Признаюсь, пока я читала Автобиографию Блока, перебирала его дневники, статьи, мне захотелось написать о нем отдельно. Нет, не так: он уже сам написал свою БОЛЬШУЮ АВТОБИОГРАФИЮ, просто она рассеяна по разным томам, в нее входят и Предисловие к поэме "Возмездие", и статья "Краски и слова", дневники, записные книжки, письма. Высочайший интеллект и зоркий глаз поэта преломили во всех этих документальных очерках страшное и великое время с небывалой убедительностью, выразительно и впечатляюще.

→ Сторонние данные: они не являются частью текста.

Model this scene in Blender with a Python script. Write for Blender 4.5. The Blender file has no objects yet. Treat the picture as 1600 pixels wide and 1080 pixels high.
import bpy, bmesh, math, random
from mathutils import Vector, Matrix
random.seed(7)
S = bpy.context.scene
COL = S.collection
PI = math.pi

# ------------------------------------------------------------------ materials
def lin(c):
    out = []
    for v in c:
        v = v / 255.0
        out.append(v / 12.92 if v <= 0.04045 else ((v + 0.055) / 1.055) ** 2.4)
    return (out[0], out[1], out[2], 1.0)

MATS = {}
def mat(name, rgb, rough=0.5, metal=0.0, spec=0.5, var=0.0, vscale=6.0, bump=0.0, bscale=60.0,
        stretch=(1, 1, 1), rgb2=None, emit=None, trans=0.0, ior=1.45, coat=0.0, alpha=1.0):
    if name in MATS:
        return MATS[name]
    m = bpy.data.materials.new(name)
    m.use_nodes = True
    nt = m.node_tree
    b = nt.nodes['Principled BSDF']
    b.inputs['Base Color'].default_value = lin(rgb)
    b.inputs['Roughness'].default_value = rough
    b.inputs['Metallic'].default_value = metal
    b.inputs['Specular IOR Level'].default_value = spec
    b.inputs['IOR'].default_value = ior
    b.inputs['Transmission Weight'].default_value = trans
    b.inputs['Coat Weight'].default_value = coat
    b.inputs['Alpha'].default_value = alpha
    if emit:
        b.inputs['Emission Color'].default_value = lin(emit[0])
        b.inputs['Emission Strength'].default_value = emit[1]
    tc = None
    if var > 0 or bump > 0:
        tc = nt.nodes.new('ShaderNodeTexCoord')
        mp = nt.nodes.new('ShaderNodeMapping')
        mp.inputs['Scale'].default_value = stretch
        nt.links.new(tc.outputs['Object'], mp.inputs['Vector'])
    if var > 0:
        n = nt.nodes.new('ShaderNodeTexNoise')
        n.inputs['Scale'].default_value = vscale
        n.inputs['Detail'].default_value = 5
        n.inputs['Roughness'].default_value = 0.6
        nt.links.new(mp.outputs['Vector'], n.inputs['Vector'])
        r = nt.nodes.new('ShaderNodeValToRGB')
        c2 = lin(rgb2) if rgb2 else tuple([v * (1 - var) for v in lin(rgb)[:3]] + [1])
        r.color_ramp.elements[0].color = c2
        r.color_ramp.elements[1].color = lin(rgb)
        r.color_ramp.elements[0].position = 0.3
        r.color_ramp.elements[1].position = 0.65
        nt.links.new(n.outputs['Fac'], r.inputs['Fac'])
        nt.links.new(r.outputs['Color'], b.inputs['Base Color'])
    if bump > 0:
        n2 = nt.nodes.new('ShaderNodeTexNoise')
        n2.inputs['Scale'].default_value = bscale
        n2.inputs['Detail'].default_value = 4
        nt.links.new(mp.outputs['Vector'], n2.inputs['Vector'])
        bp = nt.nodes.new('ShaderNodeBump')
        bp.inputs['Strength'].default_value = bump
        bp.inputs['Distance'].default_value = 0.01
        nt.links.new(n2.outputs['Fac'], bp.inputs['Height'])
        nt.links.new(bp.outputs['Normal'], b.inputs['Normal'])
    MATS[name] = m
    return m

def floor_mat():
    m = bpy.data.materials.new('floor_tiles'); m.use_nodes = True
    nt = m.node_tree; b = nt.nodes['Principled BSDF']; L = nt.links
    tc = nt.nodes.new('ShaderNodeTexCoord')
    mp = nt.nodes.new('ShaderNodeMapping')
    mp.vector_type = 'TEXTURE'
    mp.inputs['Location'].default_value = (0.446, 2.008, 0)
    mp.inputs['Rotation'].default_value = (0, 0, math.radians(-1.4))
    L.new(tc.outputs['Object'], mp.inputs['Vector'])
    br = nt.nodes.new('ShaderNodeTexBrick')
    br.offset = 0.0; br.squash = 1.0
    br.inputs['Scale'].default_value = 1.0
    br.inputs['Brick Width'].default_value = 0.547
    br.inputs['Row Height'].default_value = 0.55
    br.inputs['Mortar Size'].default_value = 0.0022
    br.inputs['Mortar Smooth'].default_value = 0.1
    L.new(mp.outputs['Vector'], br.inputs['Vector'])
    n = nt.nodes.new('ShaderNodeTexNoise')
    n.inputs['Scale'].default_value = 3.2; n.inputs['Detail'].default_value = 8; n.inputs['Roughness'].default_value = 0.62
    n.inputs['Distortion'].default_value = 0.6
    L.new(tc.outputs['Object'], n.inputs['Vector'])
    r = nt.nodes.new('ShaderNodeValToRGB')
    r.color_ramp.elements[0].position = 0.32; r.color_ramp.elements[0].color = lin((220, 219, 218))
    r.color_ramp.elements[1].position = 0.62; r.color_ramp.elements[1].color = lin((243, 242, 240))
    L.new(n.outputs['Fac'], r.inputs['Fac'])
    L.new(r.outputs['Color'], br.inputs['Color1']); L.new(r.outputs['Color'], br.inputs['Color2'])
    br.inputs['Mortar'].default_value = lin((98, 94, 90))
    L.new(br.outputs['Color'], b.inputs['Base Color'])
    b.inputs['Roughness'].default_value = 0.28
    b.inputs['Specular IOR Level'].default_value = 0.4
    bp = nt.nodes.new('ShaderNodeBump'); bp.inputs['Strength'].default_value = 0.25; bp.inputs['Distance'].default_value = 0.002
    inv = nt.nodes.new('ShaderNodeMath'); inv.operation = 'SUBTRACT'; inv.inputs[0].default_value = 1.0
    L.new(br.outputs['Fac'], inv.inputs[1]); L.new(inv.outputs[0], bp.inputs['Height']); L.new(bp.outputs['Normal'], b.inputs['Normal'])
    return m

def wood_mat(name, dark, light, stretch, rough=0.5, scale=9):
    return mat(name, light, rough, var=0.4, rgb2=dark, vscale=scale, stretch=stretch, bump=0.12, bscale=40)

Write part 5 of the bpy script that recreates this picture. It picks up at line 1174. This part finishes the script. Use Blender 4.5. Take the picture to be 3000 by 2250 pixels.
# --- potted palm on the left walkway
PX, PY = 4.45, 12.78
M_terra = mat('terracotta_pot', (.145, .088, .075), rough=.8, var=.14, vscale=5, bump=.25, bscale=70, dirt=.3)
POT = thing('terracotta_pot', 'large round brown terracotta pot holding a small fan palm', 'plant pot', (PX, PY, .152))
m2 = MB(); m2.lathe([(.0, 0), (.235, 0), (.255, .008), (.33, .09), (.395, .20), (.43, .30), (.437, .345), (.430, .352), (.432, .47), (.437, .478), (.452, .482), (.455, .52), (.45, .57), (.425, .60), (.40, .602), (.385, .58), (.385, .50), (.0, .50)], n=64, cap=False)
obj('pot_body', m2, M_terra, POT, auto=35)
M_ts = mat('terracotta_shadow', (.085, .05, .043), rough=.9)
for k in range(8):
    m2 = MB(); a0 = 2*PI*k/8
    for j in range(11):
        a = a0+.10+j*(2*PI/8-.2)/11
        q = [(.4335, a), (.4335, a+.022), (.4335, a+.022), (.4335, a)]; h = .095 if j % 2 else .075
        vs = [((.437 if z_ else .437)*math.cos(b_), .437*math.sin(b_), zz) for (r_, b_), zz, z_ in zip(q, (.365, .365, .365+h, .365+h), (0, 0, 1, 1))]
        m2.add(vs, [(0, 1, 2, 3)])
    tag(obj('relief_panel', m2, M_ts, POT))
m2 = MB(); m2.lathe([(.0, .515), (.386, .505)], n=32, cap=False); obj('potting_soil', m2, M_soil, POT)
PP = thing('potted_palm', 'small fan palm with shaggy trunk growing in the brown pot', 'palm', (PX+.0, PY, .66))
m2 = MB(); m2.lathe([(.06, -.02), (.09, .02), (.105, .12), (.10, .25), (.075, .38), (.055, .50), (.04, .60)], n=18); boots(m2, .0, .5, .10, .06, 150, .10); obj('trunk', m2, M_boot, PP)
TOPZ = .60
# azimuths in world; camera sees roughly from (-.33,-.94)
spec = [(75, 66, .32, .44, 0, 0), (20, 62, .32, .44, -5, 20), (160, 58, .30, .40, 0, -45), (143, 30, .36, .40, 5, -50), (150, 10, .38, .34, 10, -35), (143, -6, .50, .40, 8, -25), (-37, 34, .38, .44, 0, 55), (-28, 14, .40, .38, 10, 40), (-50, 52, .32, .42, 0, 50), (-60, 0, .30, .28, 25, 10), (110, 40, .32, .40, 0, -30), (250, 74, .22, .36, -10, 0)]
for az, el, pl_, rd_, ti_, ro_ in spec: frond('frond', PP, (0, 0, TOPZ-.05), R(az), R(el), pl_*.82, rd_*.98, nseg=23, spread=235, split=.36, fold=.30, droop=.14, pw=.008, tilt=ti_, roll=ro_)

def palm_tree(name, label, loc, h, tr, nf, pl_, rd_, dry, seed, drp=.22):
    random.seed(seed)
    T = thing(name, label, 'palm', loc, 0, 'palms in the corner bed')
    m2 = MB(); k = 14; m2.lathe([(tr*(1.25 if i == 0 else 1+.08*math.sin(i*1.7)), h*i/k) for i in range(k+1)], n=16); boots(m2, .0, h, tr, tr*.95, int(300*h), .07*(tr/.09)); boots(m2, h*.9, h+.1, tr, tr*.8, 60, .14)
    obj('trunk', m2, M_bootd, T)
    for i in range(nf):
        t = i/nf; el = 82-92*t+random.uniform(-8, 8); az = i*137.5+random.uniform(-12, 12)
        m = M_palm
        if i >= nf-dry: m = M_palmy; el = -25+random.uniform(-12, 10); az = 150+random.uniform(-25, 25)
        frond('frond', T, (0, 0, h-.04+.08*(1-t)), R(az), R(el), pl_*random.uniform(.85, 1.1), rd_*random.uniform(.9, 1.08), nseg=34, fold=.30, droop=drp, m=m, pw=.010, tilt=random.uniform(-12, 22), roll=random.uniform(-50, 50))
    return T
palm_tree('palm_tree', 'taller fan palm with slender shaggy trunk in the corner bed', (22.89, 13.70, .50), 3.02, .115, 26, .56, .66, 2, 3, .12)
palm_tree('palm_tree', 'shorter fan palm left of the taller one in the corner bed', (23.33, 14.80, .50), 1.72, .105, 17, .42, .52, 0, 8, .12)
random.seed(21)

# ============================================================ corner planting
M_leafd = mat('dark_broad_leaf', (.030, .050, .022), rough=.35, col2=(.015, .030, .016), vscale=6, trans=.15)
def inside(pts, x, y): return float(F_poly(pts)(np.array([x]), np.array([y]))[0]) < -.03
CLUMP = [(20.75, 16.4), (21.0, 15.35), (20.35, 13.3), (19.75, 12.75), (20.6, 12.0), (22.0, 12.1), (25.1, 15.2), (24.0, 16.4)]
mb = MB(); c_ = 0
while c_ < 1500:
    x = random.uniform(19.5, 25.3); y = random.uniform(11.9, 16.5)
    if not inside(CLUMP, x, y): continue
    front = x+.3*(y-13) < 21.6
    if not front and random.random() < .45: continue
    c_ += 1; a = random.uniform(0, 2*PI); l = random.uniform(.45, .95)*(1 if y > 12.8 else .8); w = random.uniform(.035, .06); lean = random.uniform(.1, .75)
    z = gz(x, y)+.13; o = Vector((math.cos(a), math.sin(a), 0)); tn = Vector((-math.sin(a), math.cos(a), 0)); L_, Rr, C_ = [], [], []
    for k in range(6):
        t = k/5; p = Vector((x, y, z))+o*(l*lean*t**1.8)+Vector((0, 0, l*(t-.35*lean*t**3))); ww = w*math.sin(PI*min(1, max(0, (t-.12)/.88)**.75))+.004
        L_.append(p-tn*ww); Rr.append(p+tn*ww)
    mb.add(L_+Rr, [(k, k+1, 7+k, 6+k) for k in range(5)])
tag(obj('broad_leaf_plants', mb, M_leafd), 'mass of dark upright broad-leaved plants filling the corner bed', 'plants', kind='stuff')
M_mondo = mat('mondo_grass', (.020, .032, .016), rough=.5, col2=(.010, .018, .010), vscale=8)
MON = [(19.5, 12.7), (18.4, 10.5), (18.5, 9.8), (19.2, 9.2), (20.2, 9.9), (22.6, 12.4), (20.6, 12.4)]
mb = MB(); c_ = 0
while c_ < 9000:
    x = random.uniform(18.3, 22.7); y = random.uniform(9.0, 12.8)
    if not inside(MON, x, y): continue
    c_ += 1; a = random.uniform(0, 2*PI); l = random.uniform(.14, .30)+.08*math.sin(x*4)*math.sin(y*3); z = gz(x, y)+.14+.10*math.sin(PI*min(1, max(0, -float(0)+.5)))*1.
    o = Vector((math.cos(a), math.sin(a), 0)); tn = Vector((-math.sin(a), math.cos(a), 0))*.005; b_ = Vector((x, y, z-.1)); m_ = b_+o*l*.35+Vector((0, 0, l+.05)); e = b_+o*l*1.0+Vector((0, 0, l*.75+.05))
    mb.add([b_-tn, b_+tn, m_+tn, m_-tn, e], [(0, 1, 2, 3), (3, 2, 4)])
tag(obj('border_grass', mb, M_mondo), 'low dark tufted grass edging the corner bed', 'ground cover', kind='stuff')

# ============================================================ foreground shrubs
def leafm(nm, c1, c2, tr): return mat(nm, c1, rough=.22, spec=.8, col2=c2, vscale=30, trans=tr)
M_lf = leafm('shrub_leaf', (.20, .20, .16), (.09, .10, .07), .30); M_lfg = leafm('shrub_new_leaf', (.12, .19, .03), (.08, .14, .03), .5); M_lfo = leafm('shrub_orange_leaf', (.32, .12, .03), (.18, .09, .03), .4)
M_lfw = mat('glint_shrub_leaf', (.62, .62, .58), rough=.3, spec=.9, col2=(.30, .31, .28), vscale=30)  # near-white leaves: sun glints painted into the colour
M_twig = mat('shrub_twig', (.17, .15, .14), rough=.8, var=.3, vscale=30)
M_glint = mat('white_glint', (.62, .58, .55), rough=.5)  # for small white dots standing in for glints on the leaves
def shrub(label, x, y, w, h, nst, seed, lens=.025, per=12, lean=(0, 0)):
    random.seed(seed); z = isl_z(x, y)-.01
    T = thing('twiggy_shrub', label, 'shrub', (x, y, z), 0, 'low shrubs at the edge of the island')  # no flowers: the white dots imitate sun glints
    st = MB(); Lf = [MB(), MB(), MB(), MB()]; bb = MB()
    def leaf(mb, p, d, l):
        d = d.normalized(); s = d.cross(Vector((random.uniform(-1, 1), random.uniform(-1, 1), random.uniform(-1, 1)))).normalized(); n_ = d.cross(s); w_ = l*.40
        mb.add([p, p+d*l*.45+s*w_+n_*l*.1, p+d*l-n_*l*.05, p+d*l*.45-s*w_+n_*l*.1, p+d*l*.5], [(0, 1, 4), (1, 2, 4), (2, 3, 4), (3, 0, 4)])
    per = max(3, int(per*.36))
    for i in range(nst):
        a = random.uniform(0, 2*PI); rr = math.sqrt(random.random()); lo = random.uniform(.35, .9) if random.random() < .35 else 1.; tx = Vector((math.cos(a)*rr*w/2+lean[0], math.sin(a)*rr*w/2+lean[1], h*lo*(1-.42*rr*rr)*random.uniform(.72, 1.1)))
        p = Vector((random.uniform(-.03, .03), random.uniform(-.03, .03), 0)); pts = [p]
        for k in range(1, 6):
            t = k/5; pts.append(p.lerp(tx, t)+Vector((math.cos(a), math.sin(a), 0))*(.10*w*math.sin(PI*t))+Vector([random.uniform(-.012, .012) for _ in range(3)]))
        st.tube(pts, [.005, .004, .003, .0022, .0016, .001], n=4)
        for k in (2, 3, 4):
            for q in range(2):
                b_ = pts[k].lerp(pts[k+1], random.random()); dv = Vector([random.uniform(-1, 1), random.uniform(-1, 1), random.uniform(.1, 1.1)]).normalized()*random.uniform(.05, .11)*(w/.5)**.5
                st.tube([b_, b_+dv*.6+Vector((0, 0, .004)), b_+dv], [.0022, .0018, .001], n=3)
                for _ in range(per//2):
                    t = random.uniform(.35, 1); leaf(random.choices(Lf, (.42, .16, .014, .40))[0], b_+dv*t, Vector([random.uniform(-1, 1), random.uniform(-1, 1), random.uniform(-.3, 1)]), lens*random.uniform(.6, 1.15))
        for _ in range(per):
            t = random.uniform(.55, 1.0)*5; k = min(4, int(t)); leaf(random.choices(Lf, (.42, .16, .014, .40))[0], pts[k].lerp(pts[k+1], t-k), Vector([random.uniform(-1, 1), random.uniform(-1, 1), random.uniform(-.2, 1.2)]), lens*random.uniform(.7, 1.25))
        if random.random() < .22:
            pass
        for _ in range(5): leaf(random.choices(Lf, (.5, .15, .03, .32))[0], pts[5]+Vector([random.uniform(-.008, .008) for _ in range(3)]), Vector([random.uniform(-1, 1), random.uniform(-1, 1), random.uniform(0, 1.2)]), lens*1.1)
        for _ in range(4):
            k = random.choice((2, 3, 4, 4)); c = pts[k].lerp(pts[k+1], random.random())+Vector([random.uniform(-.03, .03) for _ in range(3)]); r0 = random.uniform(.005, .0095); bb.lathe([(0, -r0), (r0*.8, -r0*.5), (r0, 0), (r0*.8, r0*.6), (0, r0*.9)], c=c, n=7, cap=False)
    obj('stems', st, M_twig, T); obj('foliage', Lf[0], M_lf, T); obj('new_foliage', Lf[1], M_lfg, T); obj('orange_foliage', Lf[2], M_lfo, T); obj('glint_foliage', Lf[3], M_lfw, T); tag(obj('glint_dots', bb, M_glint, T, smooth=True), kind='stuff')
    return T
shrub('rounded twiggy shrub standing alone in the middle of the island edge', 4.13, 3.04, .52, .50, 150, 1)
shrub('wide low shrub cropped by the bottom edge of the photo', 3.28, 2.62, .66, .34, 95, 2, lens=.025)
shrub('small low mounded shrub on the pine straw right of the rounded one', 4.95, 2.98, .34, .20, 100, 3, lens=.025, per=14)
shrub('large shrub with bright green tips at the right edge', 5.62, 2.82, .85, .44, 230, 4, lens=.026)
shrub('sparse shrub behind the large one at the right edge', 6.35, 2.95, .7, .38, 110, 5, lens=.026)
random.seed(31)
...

И знаете, даже хорошо, что все это рассеяно по разным томам моего столь любимого синего собрания сочинений Блока! Такое наслаждение погрузиться в эти напластования поэтической души - и читать параллельно стихи; разных лет, разных происшествий и переживаний Блока, радости, горечи, скорби и боли.
 
Отдельно. Но вот снова пересматриваю Автобиографии Есенина, Маяковского и Блока - и вижу в них некое единство, спаянность временем, которое испытывает на излом и требует полной отдачи от человека, полного самовыражения. Не важно, кто он, какого происхождения, какая среда его поднимала или убивала. Он выполнит свое предназначение, даже в самый короткий отпущенный ему срок. Потому что - ПОЭТ.